A los Estados Unidos, desde Madrid, se llega por la calle Serrano.  Conozco bien la embajada y, además de gestionar cada vez mejor mi angustia, sé que no puedes entrar con mochila, no vaya a ser que saltemos por los aires. En los bares aledaños ya no se admiten bultos de solicitantes asustados  a los que se le está pasando el turno en la cola mientras tratan de que algún camarero se haga cargo de su mochila porque no leyeron la letra pequeña de una web oficial de arquitectura escarpada. Los americanos lo tiene claro, el riesgo se reduce eliminándolo. Tampoco puedes entrar con el móvil, pero al menos te lo guardan en una consigna una vez apagado.

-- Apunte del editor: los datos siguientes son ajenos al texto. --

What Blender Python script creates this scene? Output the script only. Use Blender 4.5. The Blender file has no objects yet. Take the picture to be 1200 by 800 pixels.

También sé que cuando se nos chilla para que formemos una fila ordenada en el exterior de la embajada, lo hace una señora de Badajoz y que el policía nacional que apunta al suelo con la metralleta cuya culata acoge discreta un adhesivo de nuestra bandera, tiene orden de disparar contra súbditos españoles en caso de que las cosas se tuerzan. Voy con una bolsita de plástico, no sé entrar a ciertos lugares con las manos en los bolsillos. En ella llevo unos papeles dignos de llamarse salvoconductos emitidos por la empresa que me contrata y patrocina mi visado, el pasaporte y el justificante de los 150 dólares que, una vez limpias el polvo y la paja es básicamente el dinero que le cuesta a uno entrar a la embajada.

Dentro no han actualizado el software: Hilary Clinton dice en una pantalla plana que los empresarios se distinguen por crecerse frente a las adversidades, que están aquí para mejorar el mundo. Nos toman las huellas de cada dedo de las manos, hacemos otra cola, esperamos y nos preguntan con inquina para ver si resultamos sospechosos o nos trastabillamos con las respuestas. Creo que cada vez lo resulto menos, aún así me sorprende que en apenas una hora y media acepten mi visado. Con alivio, sí, pero sin pasaporte.

Una embajada representa a un país y, este, declara sus intenciones desde ella ¿Hay algún otro supuesto aparte de ser refugiado, terrorista o que tu país está en guerra en el que alguien, o algo, o algo en representación de algo se quede tu pasaporte sin darte si quiera un resguardo durante unos 5-7 días lectivos?

Con flojera de extracción de sangre en ayunas y sin nada mejor que hacer  camino Serrano abajo, cruzo Colón y cuando estoy junto a la entrada de la Biblioteca Nacional abrumado por sus estatuas, empiezo a subir peldaños. Recuerdo toda esa madera y el silencio, había olvidado los arcos de seguridad. Dejo mis enseres con trazas de metal en la palangana y me pregunto si no me estaré haciendo adicto a esto. Los agentes ni llevan chaleco antibalas, ni son funcionarios del estado. Me ponen una pegatina en la que dice lector en la pechera y eso, a mí, que quieres que te diga…

Resulta que tengo un carné que nunca pasé a recoger y que también puedo sacarme uno de investigador. Todo sigue vetusto y lento y de uno de los mostradores sale un hilillo de Radio3. La administrativa es amable, amable de verdad, sin dobles lecturas, sin preocuparse ni un segundo por cualquier sombra de mi pasado. Con el carné en el bolsillo paso otro control. La madera cruje tal y como lo recordaba. Hay más tatuajes y shorts entre los asistentes, pero el reloj de la primera sala de lectura sigue hipnotizando a los lectores como si oscilara de lado a lado de la sala. Leo, escribo, consulto, y me voy. Se me había olvidado que hay otro control a la salida, así que salgo silbando con las manos en los bolsillos y los apuntes bajo el sobaco. Me paran dos vigilantes de seguridad tras su mesa de metacrilato. «Espere la cola» dice la más castiza mientras la más caoba cuelga el teléfono. Entre las dos me explican lo estrictos que son en estas dependencias. Lo demuestran abriendo mi carpeta y mi cuaderno, mirando si hay algo oculto entre las hojas y marcando los acentos que suelo olvidar cuando escribo a vuelapluma. Terminan la inspección mientras me llega una brisa en la nuca, alguien está pasando una hoja en la sala de lectura. Cuando me despido la más castiza dice «civilización» y la más caoba «o barbarie».